▸ What the task requires: Every line from the first one to the line containing "PI = math.pi" should be echoed exactly; leave out the rest.

▸ Data lines:
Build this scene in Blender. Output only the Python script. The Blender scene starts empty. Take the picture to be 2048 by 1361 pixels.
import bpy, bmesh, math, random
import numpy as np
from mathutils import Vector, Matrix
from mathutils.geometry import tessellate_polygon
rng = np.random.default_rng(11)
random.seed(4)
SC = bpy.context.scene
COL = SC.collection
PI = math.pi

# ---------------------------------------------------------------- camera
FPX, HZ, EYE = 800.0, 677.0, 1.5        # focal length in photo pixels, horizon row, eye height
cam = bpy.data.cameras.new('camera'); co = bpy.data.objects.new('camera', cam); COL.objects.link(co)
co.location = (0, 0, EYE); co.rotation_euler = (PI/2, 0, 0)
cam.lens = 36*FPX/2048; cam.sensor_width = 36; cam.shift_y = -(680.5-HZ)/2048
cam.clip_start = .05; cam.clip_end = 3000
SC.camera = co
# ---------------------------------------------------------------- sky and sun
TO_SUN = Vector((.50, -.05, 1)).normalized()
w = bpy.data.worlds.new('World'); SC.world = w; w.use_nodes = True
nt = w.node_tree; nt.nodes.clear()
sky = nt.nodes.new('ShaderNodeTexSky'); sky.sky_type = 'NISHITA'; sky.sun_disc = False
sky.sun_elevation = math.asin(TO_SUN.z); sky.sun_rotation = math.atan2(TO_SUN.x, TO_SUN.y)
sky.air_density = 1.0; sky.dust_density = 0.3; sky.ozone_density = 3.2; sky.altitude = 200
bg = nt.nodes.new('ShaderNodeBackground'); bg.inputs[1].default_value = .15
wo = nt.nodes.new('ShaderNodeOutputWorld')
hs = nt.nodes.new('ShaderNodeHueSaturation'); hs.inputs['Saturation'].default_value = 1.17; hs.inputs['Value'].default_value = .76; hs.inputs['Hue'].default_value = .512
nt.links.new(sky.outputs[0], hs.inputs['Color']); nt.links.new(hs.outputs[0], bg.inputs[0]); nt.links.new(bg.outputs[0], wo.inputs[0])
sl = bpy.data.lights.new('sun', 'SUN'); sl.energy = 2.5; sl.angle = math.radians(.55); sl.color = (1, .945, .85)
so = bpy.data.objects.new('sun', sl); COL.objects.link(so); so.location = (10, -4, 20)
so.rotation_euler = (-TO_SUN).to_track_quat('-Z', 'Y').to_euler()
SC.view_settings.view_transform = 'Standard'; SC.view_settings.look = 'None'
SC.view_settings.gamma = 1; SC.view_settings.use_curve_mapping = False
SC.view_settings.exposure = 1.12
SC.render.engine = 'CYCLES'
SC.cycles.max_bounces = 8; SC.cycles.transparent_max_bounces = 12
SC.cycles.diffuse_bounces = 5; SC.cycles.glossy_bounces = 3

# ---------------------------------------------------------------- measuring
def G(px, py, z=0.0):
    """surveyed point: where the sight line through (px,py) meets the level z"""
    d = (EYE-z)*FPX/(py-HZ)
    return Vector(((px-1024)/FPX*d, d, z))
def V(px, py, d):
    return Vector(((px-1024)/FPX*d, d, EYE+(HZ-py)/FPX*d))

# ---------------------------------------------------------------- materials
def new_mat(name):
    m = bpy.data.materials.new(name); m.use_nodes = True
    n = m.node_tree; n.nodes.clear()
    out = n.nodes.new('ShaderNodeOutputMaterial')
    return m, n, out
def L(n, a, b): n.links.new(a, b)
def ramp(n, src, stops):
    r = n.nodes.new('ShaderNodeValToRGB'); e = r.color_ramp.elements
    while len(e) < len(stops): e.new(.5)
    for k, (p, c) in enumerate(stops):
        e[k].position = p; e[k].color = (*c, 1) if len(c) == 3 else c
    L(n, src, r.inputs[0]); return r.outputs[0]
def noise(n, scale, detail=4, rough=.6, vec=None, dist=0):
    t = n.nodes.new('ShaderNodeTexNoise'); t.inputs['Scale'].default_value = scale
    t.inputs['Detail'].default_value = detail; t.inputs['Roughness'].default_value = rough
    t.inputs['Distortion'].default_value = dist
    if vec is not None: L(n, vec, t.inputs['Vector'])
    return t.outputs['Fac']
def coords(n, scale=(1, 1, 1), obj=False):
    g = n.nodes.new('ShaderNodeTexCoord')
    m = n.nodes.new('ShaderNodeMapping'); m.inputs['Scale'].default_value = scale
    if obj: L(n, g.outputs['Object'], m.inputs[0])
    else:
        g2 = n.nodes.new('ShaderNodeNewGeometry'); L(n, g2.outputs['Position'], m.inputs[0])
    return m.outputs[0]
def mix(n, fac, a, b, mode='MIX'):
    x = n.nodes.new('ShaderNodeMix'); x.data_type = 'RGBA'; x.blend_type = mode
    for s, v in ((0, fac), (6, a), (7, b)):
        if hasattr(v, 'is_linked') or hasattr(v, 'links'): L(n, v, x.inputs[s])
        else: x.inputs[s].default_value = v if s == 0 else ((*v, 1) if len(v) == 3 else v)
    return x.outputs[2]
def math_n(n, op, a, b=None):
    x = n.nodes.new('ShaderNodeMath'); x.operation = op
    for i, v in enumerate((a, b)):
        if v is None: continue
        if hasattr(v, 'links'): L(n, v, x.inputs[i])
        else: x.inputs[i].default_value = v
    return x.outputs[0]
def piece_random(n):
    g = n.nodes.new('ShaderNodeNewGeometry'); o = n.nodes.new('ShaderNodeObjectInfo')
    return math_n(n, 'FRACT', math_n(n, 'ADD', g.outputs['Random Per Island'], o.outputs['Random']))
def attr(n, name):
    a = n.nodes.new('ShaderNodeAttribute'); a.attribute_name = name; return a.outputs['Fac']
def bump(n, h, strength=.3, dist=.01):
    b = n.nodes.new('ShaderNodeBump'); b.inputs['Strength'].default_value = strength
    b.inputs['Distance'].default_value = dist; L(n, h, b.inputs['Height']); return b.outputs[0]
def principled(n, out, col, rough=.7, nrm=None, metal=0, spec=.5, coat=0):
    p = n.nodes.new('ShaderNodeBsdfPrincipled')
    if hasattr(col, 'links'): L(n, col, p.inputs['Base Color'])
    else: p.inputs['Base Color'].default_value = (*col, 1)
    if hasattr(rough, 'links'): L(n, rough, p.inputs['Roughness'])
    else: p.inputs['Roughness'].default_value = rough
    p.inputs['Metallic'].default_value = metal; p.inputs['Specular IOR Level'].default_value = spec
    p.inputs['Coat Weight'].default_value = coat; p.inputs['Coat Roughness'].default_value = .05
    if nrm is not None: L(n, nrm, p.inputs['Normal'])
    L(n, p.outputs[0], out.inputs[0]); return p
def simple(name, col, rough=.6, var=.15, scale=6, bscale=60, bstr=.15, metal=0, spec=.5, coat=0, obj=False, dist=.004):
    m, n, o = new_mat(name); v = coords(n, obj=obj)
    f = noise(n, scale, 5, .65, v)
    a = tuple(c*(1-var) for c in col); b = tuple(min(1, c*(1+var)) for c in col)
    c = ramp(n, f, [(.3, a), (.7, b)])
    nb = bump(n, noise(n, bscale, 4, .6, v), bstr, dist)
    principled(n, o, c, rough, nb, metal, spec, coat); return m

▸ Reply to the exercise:
Build this scene in Blender. Output only the Python script. The Blender scene starts empty. Take the picture to be 2048 by 1361 pixels.
import bpy, bmesh, math, random
import numpy as np
from mathutils import Vector, Matrix
from mathutils.geometry import tessellate_polygon
rng = np.random.default_rng(11)
random.seed(4)
SC = bpy.context.scene
COL = SC.collection
PI = math.pi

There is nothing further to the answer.